If I’m going to enjoy life I’m going to have to invest in endurance - the kind of endurance that means I apply myself to growing as a Christ follower.

Daily personal worship.

Weekly corporate worship.

Involvement in a small group of believers to whom I can be accountable and vulnerable to.

Using my spiritual gifts, my time, and my financial resources to serve others in the church.

Getting involved in evangelism and mission outside the church.

Those things call for my endurance. I must put forth the effort and there are always voices telling me not to endure - to take the easy way out - to not get involved - to not pay the price - but endurance precedes enjoyment. Jesus illustrated this truth with His own life and death. And He is to be the focal point - it is to Him that we look for our example of faith.

His example proves to us that we can enjoy life and not just endure. Don’t yield to the weakness of your own flesh that tells you that if you seek to do the things you should, then you won’t enjoy life. The opposite is true. It is when you fail to do the things you should - when you fail to endure - that is when you fail to enjoy. You fail to enjoy life the way God intended for you to enjoy it.

As we come to the close of this series on Finding Calm in the Chaos I want you to ask yourself. "Am I not finding the calm? Am I not enjoying life because I am not growing? Am I applying myself to the things in life that aid and assure spiritual growth? Or am I still a spiritual baby because I haven’t been enduring?"

I close with a Scriptural example also taken from the letter to the Hebrews.

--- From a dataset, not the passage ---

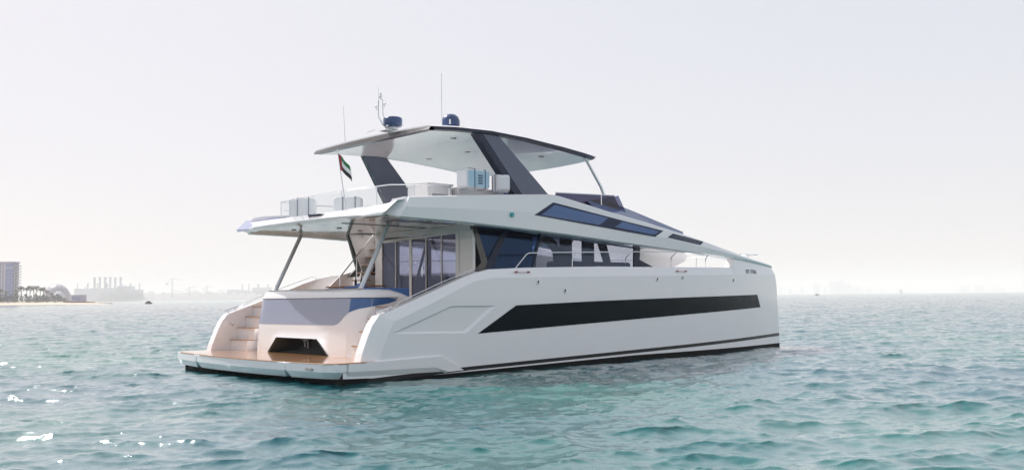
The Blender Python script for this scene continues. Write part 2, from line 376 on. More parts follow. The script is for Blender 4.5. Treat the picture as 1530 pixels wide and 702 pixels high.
def hull(side):
    m = MB(); zb = -1.0
    def P(x, y, z): return (stemx(x, z), side * y, z)
    # flat after part of the outer side, with the recessed panel let into it
    outer = [(0.35, zb), (8.0, zb)] + [(x, z) for x, z in reversed(PN)] + [(0.35, .48)]
    if side < 0:
        loops = [[Vector((x, z, 0)) for x, z in outer], [Vector((x, z, 0)) for x, z in RECESS]]
    else:
        loops = [[Vector((x, z, 0)) for x, z in outer]]
    flat = [p for l in loops for p in l]
    tris = tessellate_polygon(loops)
    m.add([P(p.x, 5.2, p.y) for p in flat], [list(t) for t in tris])
    if side < 0:
        inner = [(2.42, 1.36), (4.52, 2.085), (6.20, 2.065), (5.02, 1.29)]
        a = [P(x, 5.2, z) for x, z in RECESS]; b_ = [P(x, 5.155, z) for x, z in inner]
        for i in range(4): m.quad(a[i], a[(i + 1) % 4], b_[(i + 1) % 4], b_[i])
        m.add(b_, [[0, 1, 2, 3]])
    # curved forward part
    rows = []
    for x, zt in [(8.0, 3.08)] + [(x, zpanel(x)) for x in xs]:
        rows.append([P(x, ho(x), lerp(zb, zt, k / 12)) for k in range(13)])
    m.grid(rows, True)
    # chamfer, cap, inner wall
    ch = [[P(a[0], ho(a[0]), a[1]), P(b_[0], ho(b_[0]) - .14, b_[1])] for a, b_ in zip(PNF, SHF)]
    m.grid(ch, False)
    cap = [[P(x, ho(x) - .14, z), P(x, ho(x) - .26, z + .012), P(x, ho(x) - .49, z)] for x, z in SHF]
    m.grid(cap, False)
    inw = [[P(x, ho(x) - .49, z), P(x, ho(x) - .49, min(z, .45) if x < 3 else min(z, 1.2))] for x, z in SHF]
    m.grid(inw, False)
    # closing of the aft end under the platform, hull inner side and stem
    m.quad(P(.35, 5.2, zb), P(.35, 5.2, .48), P(.35, 2.5, .48), P(.35, 2.5, zb))
    irow = []
    for x in [.35, 2.15, 2.25, 6, 10, 14, 18, 20, 22, 23, 24, 25, 25.84]:
        yi = 2.5 if x < 18 else 2.5 + 1.45 * ((x - 18) / 7.84) ** 1.8
        zt_ = .03 if x < 2.2 else (3.3 if x > 20 else 1.18)
        irow.append([P(x, yi, zb), P(x, yi, min(0.3, zt_)), P(x, yi, min(zt_, 1.15)), P(x, yi, zt_)])
    m.grid(irow, True)
    yo = ho(25.84); nose = []
    for k in range(9):
        zz = lerp(zb, 3.36, k / 8)
        nose.append([P(25.84, yo, zz)] + [(stem(zz) + .10 * math.sin(a), side * (lerp(yo, 3.95, (1 - math.cos(a)) / 2)), zz) for a in (R(30), R(60), R(90), R(120), R(150))] + [P(25.84, 3.95, zz)])
    m.grid(nose, True)
    m.add([P(25.84, yo, 3.36), P(25.84, yo - .14, 3.664), P(25.84, 3.95, 3.664), P(25.84, 3.95, 3.36)], [[0, 1, 2, 3]])
    return m.build('hull', M['white'], boat)
for s in (-1, 1): hull(s)

def sidestrip(pts_low, pts_up, side, off, n=60):
    """strip lying on the curved hull side between two (x, z) polylines"""
    rows = []
    x0 = max(pts_low[0][0], pts_up[0][0]); x0l, x1l = pts_low[0][0], pts_low[-1][0]; x0u, x1u = pts_up[0][0], pts_up[-1][0]
    for k in range(n + 1):
        t = k / n; xl = lerp(x0l, x1l, t); xu = lerp(x0u, x1u, t)
        a = (stemx(xl, interp(pts_low, xl)), side * (ho(xl) + off), interp(pts_low, xl))
        b_ = (stemx(xu, interp(pts_up, xu)), side * (ho(xu) + off), interp(pts_up, xu))
        rows.append([a, b_])
    return rows
for s in (-1, 1):
    m = MB()
    m.grid(sidestrip([(1.2, -.13), (5.2, .02), (13.9, .16), (25.84, .37)], [(1.2, .01), (5.2, .14), (13.9, .29), (25.84, .51)], s, .006), True)
    m.build('boot_stripe', M['black'], boat)
    m = MB()
    m.grid(sidestrip([(.3, -.9), (25.84, -.9)], [(.3, .06), (1.2, .03), (2.6, -.05), (5.2, -.02), (13.9, .08), (25.84, .02)], s, .004), True)
    yo = s * 2.48
    m.grid([[(.3, yo, -.95), (.3, yo, .05)], [(18, yo, -.95), (18, yo, .05)]]); m.quad((.335, s * 2.48, -.95), (.335, s * 5.205, -.95), (.335, s * 5.205, .47), (.335, s * 2.48, .47))  # aft face black to full height: shade under the platform put into the colour
    m.build('antifouling_and_shade', M['antifoul_shade'], boat)
    m = MB()
    UP = [(7.4, 2.11), (11.94, 2.22), (17.6, 2.31), (23.62, 2.385)]; LOW = [(5.62, 1.2), (11.92, 1.41), (17.6, 1.60), (23.92, 1.79)]
    m.grid(sidestrip(LOW, UP, s, .008), True)
    wn = m.build('hull_window', M['hullglass'], boat)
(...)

24Then after Moses grew up, his faith made him refuse to be called Pharaoh’s grandson. 25He chose to be mistreated with God’s people instead of having the good time that sin could bring for a little while. Hebrews 11:24-25 (CEV)

What happened "after Moses grew up?" What will happen when I grow up and become a mature Christ follower? I will make a choice to endure whatever I must in order to identify myself as with God’s people. I will choose to give up temporary sinful pleasures for joy in the long run.

That choice will determine whether or not I enjoy life.